I wrote a comment on the first saying:
"Fundamentally, Facebook is about communication, not commerce. They should position themselves as the future of all personal communications - web sharing, email, IM, VOIP, video VOIP, etc. and relentlessly pursue communications excellence and market dominance."
My post was panned by other commentators, but I still firmly believe that the fundamental function and benefit of Facebook is that it is a better mousetrap for communications. The resulting implication is that advertising or data research revenue models, will hurt their business in the long run because they are not customer centric solutions. The first will cause pesky interruptions and distractions to communications and the second, will breed intense distrust in the user base about the privacy of their communications.

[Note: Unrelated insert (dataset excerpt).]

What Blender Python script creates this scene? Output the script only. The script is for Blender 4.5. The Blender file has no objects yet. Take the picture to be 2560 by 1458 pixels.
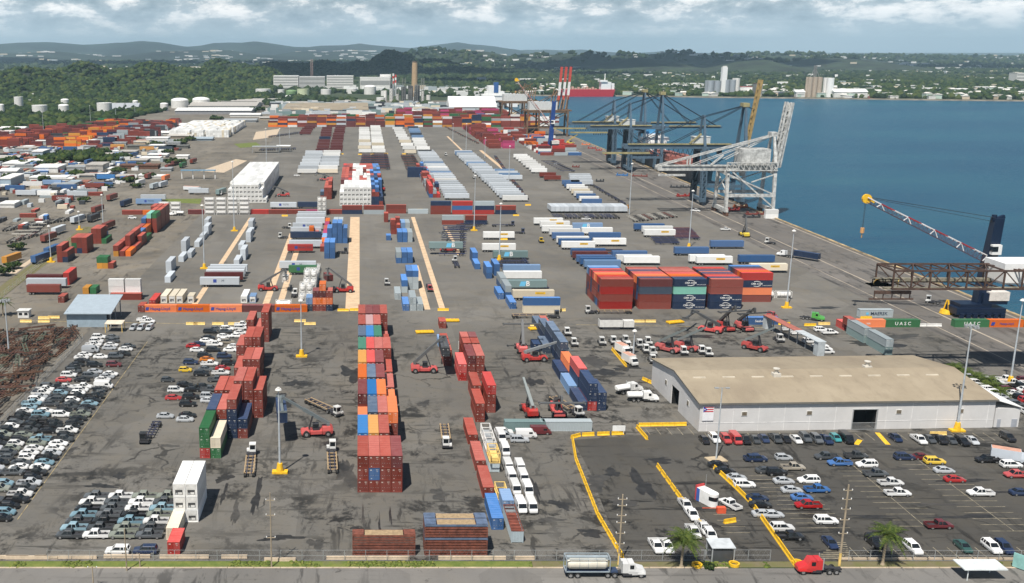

So what should Facebook do? They should offer two services. The free service is the service as it exists today - chat, email, feeds. The paid service should be a complete VoIP telecommunications service supporting voice, video and file sharing for consumers in the home and on mobile. The biggest benefit of using Facebook's communication platform is that only trusted people can reach you. Not everyone you know is on Facebook yet, but a sufficient amount of scale has been reached now so that most of Facebook's users have 30% of their general network and 60% of their primary network connected already.
Let's run the numbers:Assume 10% of Facebook's 55MM users upgrade to the paid service. If that paid service is offered at $10/month (and replaces your home line and potentially mobile), the resulting yield would be 5.5MM users paying $120/year for a complete communications solution that has no telemarketers. 5.5MM x $120/year = $660M revenue. Not a $15B business yet but on its way.